Data shown »
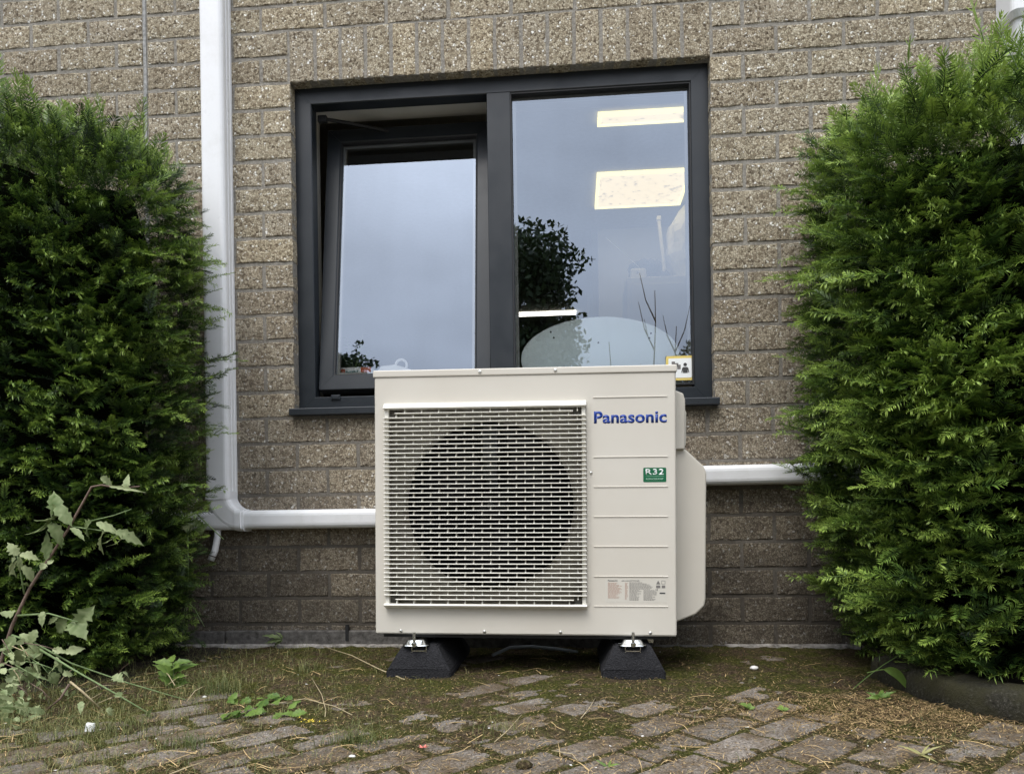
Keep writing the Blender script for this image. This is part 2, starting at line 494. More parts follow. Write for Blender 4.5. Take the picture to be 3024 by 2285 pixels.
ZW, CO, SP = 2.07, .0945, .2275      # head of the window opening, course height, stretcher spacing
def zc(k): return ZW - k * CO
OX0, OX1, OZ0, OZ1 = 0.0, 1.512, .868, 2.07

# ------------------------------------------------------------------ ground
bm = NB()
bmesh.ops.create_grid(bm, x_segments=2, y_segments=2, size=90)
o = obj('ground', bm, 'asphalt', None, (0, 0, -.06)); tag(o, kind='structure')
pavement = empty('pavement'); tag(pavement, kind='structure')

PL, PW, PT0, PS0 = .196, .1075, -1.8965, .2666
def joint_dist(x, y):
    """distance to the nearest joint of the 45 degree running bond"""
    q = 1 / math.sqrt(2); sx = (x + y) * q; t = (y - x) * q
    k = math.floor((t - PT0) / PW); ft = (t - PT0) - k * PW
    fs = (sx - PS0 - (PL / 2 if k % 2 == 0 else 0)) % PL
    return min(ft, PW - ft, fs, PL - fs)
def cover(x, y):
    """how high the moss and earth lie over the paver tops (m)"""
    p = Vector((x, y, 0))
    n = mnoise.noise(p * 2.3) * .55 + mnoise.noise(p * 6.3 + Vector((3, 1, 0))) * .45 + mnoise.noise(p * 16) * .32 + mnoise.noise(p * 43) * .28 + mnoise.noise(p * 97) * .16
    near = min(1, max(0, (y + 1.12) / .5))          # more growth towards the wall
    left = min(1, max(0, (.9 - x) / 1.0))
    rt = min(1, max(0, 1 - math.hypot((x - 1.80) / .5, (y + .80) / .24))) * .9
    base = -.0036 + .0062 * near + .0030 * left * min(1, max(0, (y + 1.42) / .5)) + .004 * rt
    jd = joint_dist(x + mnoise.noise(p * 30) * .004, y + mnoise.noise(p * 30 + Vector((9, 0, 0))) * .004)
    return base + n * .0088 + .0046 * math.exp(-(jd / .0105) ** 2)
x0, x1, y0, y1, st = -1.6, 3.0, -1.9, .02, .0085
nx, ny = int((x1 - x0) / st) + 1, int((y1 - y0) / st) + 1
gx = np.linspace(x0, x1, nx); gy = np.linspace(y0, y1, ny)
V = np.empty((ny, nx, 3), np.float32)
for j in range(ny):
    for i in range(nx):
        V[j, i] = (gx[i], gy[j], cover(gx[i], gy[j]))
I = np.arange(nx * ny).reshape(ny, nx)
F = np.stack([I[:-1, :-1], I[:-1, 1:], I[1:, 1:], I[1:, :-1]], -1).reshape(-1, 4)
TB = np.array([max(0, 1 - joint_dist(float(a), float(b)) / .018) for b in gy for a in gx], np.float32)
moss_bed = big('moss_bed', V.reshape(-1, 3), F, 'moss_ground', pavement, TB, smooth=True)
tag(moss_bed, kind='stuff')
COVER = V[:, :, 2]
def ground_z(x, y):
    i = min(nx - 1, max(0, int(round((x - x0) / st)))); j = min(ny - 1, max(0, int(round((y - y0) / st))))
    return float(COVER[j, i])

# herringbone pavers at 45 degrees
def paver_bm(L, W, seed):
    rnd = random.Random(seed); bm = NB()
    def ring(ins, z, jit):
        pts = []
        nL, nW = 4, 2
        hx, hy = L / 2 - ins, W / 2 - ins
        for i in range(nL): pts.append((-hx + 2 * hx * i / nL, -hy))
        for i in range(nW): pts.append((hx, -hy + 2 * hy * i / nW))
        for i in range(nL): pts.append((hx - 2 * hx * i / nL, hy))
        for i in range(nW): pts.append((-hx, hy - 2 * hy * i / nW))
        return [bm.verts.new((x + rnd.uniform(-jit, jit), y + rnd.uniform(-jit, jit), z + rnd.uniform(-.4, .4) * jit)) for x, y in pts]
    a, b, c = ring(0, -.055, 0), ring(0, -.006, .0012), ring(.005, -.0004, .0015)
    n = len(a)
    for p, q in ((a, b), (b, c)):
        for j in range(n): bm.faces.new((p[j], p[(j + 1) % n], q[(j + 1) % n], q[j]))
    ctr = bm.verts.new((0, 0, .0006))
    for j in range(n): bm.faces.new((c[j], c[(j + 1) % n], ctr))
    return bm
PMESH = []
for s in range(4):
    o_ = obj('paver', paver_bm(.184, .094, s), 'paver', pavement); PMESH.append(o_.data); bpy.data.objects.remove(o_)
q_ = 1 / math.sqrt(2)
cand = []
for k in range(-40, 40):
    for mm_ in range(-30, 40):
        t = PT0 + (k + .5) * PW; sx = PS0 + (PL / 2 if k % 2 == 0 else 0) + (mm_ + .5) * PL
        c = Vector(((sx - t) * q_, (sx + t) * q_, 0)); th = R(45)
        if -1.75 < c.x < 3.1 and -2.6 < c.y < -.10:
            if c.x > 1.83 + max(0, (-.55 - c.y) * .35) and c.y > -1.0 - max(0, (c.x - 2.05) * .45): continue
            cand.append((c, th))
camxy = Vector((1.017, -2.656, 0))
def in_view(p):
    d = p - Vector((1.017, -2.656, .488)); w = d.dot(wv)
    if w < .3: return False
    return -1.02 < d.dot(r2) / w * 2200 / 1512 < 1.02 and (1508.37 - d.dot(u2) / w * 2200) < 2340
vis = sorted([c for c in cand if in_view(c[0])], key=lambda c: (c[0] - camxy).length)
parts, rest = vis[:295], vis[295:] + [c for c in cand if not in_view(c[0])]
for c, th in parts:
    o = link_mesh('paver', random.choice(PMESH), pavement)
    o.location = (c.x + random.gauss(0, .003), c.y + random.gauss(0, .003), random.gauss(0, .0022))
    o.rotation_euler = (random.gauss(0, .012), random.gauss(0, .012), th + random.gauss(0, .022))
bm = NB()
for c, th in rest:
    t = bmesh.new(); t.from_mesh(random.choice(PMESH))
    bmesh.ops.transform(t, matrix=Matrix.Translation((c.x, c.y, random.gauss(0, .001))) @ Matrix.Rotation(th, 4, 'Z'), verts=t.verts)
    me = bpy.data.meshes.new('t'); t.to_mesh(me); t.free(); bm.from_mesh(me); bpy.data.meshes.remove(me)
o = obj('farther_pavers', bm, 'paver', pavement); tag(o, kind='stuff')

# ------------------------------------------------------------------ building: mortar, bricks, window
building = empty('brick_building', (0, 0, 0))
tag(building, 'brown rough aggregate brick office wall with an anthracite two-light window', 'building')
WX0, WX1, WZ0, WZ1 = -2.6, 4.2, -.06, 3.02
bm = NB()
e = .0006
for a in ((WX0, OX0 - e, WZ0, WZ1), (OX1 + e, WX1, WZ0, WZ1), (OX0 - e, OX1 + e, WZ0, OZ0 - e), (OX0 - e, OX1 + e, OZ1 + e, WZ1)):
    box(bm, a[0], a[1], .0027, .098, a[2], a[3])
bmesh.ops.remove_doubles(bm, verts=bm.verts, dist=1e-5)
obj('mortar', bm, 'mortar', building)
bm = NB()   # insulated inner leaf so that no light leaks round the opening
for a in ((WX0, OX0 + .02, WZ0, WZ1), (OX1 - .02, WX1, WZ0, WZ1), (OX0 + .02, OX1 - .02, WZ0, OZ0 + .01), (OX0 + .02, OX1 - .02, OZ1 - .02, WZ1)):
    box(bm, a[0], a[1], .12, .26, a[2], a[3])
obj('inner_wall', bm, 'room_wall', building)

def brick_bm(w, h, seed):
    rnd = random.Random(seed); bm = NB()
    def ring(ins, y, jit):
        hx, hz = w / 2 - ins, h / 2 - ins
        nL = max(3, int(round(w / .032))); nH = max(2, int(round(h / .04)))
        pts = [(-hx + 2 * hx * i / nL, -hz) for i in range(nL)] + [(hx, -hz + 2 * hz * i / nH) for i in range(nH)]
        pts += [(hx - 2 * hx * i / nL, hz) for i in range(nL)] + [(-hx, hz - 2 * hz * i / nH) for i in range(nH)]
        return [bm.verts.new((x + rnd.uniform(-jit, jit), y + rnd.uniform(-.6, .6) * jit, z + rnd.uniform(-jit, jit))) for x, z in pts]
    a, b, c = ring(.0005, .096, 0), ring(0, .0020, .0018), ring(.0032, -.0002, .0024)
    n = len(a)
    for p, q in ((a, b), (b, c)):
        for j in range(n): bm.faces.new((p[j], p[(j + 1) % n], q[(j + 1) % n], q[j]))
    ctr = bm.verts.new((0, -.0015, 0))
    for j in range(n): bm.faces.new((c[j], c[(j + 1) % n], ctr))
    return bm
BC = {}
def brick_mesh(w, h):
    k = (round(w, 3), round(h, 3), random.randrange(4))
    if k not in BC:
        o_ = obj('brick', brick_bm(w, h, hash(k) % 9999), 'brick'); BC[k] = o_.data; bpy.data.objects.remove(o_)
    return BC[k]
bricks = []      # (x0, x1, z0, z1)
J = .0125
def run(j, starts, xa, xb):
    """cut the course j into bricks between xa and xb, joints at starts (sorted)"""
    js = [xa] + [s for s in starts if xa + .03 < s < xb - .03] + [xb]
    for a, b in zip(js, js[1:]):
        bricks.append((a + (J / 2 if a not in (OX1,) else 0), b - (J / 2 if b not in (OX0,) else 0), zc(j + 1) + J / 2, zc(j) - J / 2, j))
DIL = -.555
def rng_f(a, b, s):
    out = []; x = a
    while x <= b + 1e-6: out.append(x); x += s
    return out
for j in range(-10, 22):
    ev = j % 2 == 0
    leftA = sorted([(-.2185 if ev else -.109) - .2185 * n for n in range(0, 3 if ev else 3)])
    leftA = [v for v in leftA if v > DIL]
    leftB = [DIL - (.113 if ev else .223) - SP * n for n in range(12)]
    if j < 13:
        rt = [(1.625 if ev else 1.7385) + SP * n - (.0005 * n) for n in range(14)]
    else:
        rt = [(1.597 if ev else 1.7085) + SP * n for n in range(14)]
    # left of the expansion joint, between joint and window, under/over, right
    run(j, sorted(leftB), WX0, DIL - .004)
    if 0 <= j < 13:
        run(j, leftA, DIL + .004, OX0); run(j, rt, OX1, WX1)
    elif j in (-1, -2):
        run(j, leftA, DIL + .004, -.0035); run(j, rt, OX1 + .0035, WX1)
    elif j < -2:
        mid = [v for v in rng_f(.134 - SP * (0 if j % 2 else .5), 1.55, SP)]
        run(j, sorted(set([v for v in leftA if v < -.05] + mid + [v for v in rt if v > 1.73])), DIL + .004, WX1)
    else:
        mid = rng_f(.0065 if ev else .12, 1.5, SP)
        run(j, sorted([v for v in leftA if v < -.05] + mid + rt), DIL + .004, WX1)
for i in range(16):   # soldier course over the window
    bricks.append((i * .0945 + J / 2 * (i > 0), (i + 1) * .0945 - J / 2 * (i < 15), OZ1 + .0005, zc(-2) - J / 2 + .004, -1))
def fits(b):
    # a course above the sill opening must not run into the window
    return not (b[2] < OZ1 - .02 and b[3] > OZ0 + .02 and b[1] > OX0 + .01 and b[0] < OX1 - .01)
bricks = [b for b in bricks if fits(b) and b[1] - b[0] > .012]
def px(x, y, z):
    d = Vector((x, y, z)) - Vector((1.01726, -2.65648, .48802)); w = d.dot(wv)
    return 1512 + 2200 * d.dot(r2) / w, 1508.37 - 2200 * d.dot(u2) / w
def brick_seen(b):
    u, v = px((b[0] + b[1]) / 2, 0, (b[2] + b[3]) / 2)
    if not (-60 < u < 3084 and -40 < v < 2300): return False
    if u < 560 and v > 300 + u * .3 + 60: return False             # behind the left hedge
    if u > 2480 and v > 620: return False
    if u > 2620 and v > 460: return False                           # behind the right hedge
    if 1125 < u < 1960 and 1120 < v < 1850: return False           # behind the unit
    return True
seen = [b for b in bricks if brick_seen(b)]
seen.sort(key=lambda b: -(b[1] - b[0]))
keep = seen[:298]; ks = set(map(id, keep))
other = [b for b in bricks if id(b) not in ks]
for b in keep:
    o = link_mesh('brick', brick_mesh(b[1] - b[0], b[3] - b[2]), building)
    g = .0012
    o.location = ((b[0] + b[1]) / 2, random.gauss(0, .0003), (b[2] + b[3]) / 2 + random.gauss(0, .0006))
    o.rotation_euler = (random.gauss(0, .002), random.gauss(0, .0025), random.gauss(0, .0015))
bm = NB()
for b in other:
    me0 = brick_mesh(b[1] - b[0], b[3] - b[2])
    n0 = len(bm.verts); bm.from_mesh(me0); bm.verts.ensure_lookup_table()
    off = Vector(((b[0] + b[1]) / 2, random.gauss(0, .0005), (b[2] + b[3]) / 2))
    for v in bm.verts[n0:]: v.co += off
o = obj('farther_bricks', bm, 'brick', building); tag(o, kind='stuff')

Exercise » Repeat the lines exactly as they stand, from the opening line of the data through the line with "OX0, OX1, OZ0, OZ1 = 0.0, 1.512, .868, 2.07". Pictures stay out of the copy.

Result »
Keep writing the Blender script for this image. This is part 2, starting at line 494. More parts follow. Write for Blender 4.5. Take the picture to be 3024 by 2285 pixels.
ZW, CO, SP = 2.07, .0945, .2275      # head of the window opening, course height, stretcher spacing
def zc(k): return ZW - k * CO
OX0, OX1, OZ0, OZ1 = 0.0, 1.512, .868, 2.07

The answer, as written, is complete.